SOURCE EXCERPT.
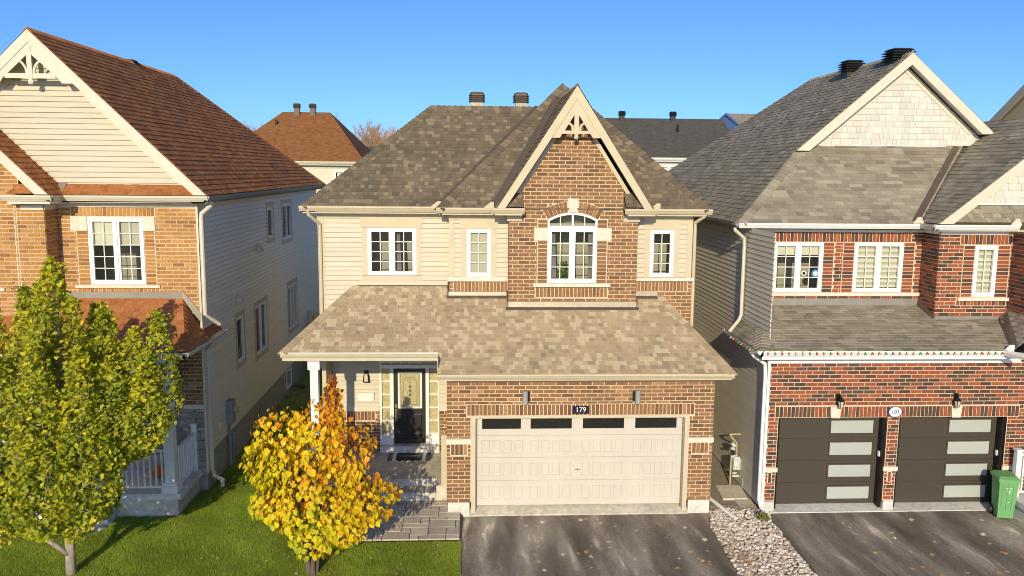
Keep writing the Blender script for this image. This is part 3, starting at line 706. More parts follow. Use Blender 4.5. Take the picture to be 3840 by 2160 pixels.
mb.build('leading', fd)
mb = MB(); fbox(mb, pw, -1.405, -1.345, 1.61, 1.68, -.02, .02, M['steel']); fbox(mb, pw, -1.40, -1.35, 1.25, 1.56, -.02, 0.0, M['steel']); mb.tube([pw.P(-1.375, 1.53, .0), pw.P(-1.375, 1.5, .06), pw.P(-1.375, 1.33, .06), pw.P(-1.375, 1.28, .0)], .012, M['steel'], 6); mb.build('door_handle', fd)
l = link('wall_lamp', None, R1, (-2.115, 2.95, 2.45)); mb = MB(); fbox(mb, pw, -2.165, -2.065, 2.52, 2.60, 0, .09, M['black'])
for s in (-1, 1):
    for e in (.03, .15): mb.tube([pw.P(-2.115+s*.045, 2.53, e+.02), pw.P(-2.115+s*.072, 2.33, e)], .009, M['black'], 4)
fbox(mb, pw, -2.19, -2.04, 2.315, 2.335, .02, .17, M['black']); mb.build('lamp_frame', l)
mb = MB(); fbox(mb, pw, -2.16, -2.07, 2.335, 2.52, .04, .14, M['lamp_glass']); mb.build('lamp_glass', l)
mb = MB(); fprism(mb, pw, [(-2.335, 1.81), (-1.935, 1.81), (-1.935, 2.01), (-2.335, 2.01)], 0, .09, M['white']); fbox(mb, pw, -2.345, -1.925, 1.985, 2.02, 0, .11, M['white']); mb.build('mailbox', R1)

# second floor walls
S = M['siding']; yd = front(2.25); yc = front(1.9); yb = front(1.53)
siding(H1, yd, [[(-2.97, 3.5), (.06, 3.5), (.06, 6.52), (-2.97, 6.52)]], S, holes=[(-2.065, -.665, 5.0, 6.49)], pitch=.1145, z0=4.99, name='siding_wall')
boxes(H1, 'corner_trim', T, [(-3.11, -2.97, 2.22, 2.26, 3.5, 6.52), (-3.115, -3.09, 2.26, 2.36, 3.5, 6.52)])
boxes(H1, 'frieze_board', T, [(-3.12, .1, 2.215, 2.25, 6.505, 6.65), (.0, 1.42, 1.865, 1.9, 6.50, 6.65), (4.40, 5.82, 1.865, 1.9, 6.5, 6.65)])
casing(H1, yd, -1.945, -.785, 5.125, 6.263, T, .12, (-2.11, -.635, 6.27, 6.50), (-2.11, -.626, 4.99, 5.117))
window(H1, yd, -1.945, -.785, 5.125, 6.263, 2, (2, 4), blind=[None, ('curtain', 'L')])
for (u0, u1, wa, hd, ap, bl) in ((.02, 1.403, (.423, .999), (.27, 1.15, 6.28, 6.50), None, ('grey', 1.)), (4.422, 5.81, (4.80, 5.375), (4.65, 5.53, 6.28, 6.50), None, None)):
    siding(H1, yc, [[(u0, 5.13), (u1, 5.13), (u1, 6.52), (u0, 6.52)]], S, holes=[(wa[0]-.12, wa[1]+.12, 5.0, 6.49)], pitch=.1145, z0=5.13, name='siding_wall')
    casing(H1, yc, wa[0], wa[1], 5.145, 6.275, T, .13, hd, (wa[0]-.13, wa[1]+.13, 5.135, 5.146))
    window(H1, yc, wa[0], wa[1], 5.146, 6.274, 1, (2, 4), blind=bl)
fboxes(H1, 'corner_trim', T, yc, [(.01, .135, 5.13, 6.52, .0, .03), (5.68, 5.815, 5.13, 6.52, 0, .03)])
fboxes(H1, 'stone_sill', M['limestone'], yc, [(-.03, 1.40, 5.035, 5.135, -.02, .075), (4.43, 5.885, 5.05, 5.13, -.02, .075)])
brick_wall(H1, yc, [[(.02, 4.70), (1.403, 4.70), (1.403, 5.035), (.02, 5.035)]], BM, soldiers=[(.11, 1.40, 4.775, 5.03)], z0=4.775, tints=lambda: random.uniform(.35, .9))
brick_wall(H1, yc, [[(4.422, 3.3), (5.86, 3.3), (5.86, 5.05), (4.422, 5.05)]], BM, soldiers=[(4.43, 5.74, 4.79, 5.045)], z0=4.79, tints=lambda: random.uniform(.35, .9))
brick_wall(H1, side_l(.02), [[(-2.25, 4.7), (-1.9, 4.7), (-1.9, 5.035), (-2.25, 5.035)]], BM, z0=4.775)
boxes(H1, 'bump_side', S, [(.025, .06, 1.905, 2.25, 5.13, 6.5), (5.78, 5.81, 1.905, 4, 5.1, 6.5)]); boxes(H1, 'bump_side_brick', BM, [(5.80, 5.858, 1.905, 4, 3.0, 5.05)])
# centre bay
arc = (2.887, 5.57)
skip = []
for k in range(20):
    z = 6.46+k*.03
    if z < 6.94: hw = (.577+max(0, z-6.53)*.62) if z < 6.735 else math.sqrt(max(0, 1.37**2-(z-5.57)**2)); skip.append((2.887-hw-.005, 2.887+hw+.005, z, z+.031))
skip.append((2.76, 3.015, 6.7, 7.02))
def t_bay(): return random.choice((.2, .3, .4, .45, .5, .55, .6, .65, .75, .85))
brick_wall(H1, yb, [[(1.403, 4.55), (4.422, 4.55), (4.422, 6.5), (1.403, 6.5)], [(1.712, 6.5), (4.065, 6.5), (4.065, 7.24), (1.712, 7.24)], [(1.712, 7.24), (4.065, 7.24), (2.887, 9.05)]], BM,
           holes=[(2.309, 3.463, 5.03, 6.70), (2.0, 2.307, 6.04, 6.33), (3.465, 3.79, 6.04, 6.33), (2.0, 3.79, 4.955, 5.034)], soldiers=[(2.04, 3.74, 4.70, 4.95)], stack=[(2.075, 2.307, 5.04, 6.035), (3.465, 3.70, 5.04, 6.035), (2.075, 2.307, 6.335, 6.53), (3.465, 3.70, 6.335, 6.53)], skip=skip, z0=4.60, u0=.03, tints=t_bay, name='bay_wall')
boxes(H1, 'bay_side_wall', BM, [(1.405, 1.47, 1.535, 1.9, 4.3, 6.5), (4.355, 4.42, 1.535, 1.9, 4.3, 6.5), (1.715, 1.76, 1.535, 2.6, 6.5, 7.2), (4.0, 4.062, 1.535, 2.6, 6.5, 7.2)])
mb = MB(); n = 16; hang = math.asin(.577/1.12)
def AP(a, r): return (arc[0]+r*math.sin(a), arc[1]+r*math.cos(a))
for i in range(n):
    a0, a1 = -hang+2*hang*i/n, -hang+2*hang*(i+1)/n; mb.face([yb.P(*AP(a, r), .013) for a, r in ((a0, 1.12), (a1, 1.12), (a1, 1.385), (a0, 1.385))], M['mortar'])
arch = mb.build('brick_arch', R1)
for s in (-1, 1):
    for i in range(6):
        a0 = s*(.105+i*(hang-.105)/6+.004); a1 = s*(.105+(i+1)*(hang-.105)/6-.004); mb = MB(); fprism(mb, yb, [AP(a0, 1.13), AP(a1, 1.13), AP(a1, 1.375), AP(a0, 1.375)], .012, .026, BM, t_bay()); mb.build('brick', arch)
mb = MB(); fprism(mb, yb, [(2.81, 6.695), (2.965, 6.695), (3.01, 7.01), (2.765, 7.01)], .0, .05, M['limestone']); mb.build('keystone', R1)
for r in ((2.0, 2.307, 6.04, 6.33), (3.465, 3.79, 6.04, 6.33)): fboxes(H1, 'stone_block', M['limestone'], yb, [(*r, -.02, .03)])
fboxes(H1, 'stone_sill', M['limestone'], yb, [(2.0, 3.79, 4.955, 5.04, -.05, .07)])
w4 = window(H1, yb, 2.309, 3.463, 5.05, 6.335, 2, (2, 4), blind=[('curtain', 'L'), ('curtain', 'R')])
mb = MB(); aw = [(-hang+2*hang*i/n) for i in range(n+1)]
for i in range(n): fprism(mb, yb, [AP(aw[i], 1.12), AP(aw[i+1], 1.12), AP(aw[i+1], 1.07), AP(aw[i], 1.07)], -.09, .024, W)
for r in ((2.309, 2.354, 6.335, 6.525), (3.418, 3.463, 6.335, 6.525), (2.354, 3.418, 6.335, 6.385), (2.865, 2.91, 6.385, 6.645)): fbox(mb, yb, *r, -.09, .022, W)
for x in (2.60, 3.17): fbox(mb, yb, x-.009, x+.009, 6.385, 6.61, -.028, -.018, W)
mb.build('arched_transom', w4)
mb = MB(); mb.face([yb.P(2.34, 6.35, -.03), yb.P(3.43, 6.35, -.03)]+[yb.P(*AP(a, 1.10), -.03) for a in reversed(aw)], M['glass']); mb.build('pane', w4)
mb = MB(); mb.face([yb.P(2.2, 6.3, -.5), yb.P(3.57, 6.3, -.5), yb.P(3.57, 6.8, -.5), yb.P(2.2, 6.8, -.5)], M['interior']); mb.face([yb.P(2.2, 6.72, -.1), yb.P(3.57, 6.72, -.1), yb.P(3.57, 6.8, -.5), yb.P(2.2, 6.8, -.5)], M['interior']); mb.build('room_back', w4)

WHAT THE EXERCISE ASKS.
Give again, word for word, every line from the top of the data above to the line holding "M['white']); mb.build('mailbox', R1)", inclusive, with the pictures left out.

EXPECTED OUTPUT.
Keep writing the Blender script for this image. This is part 3, starting at line 706. More parts follow. Use Blender 4.5. Take the picture to be 3840 by 2160 pixels.
mb.build('leading', fd)
mb = MB(); fbox(mb, pw, -1.405, -1.345, 1.61, 1.68, -.02, .02, M['steel']); fbox(mb, pw, -1.40, -1.35, 1.25, 1.56, -.02, 0.0, M['steel']); mb.tube([pw.P(-1.375, 1.53, .0), pw.P(-1.375, 1.5, .06), pw.P(-1.375, 1.33, .06), pw.P(-1.375, 1.28, .0)], .012, M['steel'], 6); mb.build('door_handle', fd)
l = link('wall_lamp', None, R1, (-2.115, 2.95, 2.45)); mb = MB(); fbox(mb, pw, -2.165, -2.065, 2.52, 2.60, 0, .09, M['black'])
for s in (-1, 1):
    for e in (.03, .15): mb.tube([pw.P(-2.115+s*.045, 2.53, e+.02), pw.P(-2.115+s*.072, 2.33, e)], .009, M['black'], 4)
fbox(mb, pw, -2.19, -2.04, 2.315, 2.335, .02, .17, M['black']); mb.build('lamp_frame', l)
mb = MB(); fbox(mb, pw, -2.16, -2.07, 2.335, 2.52, .04, .14, M['lamp_glass']); mb.build('lamp_glass', l)
mb = MB(); fprism(mb, pw, [(-2.335, 1.81), (-1.935, 1.81), (-1.935, 2.01), (-2.335, 2.01)], 0, .09, M['white']); fbox(mb, pw, -2.345, -1.925, 1.985, 2.02, 0, .11, M['white']); mb.build('mailbox', R1)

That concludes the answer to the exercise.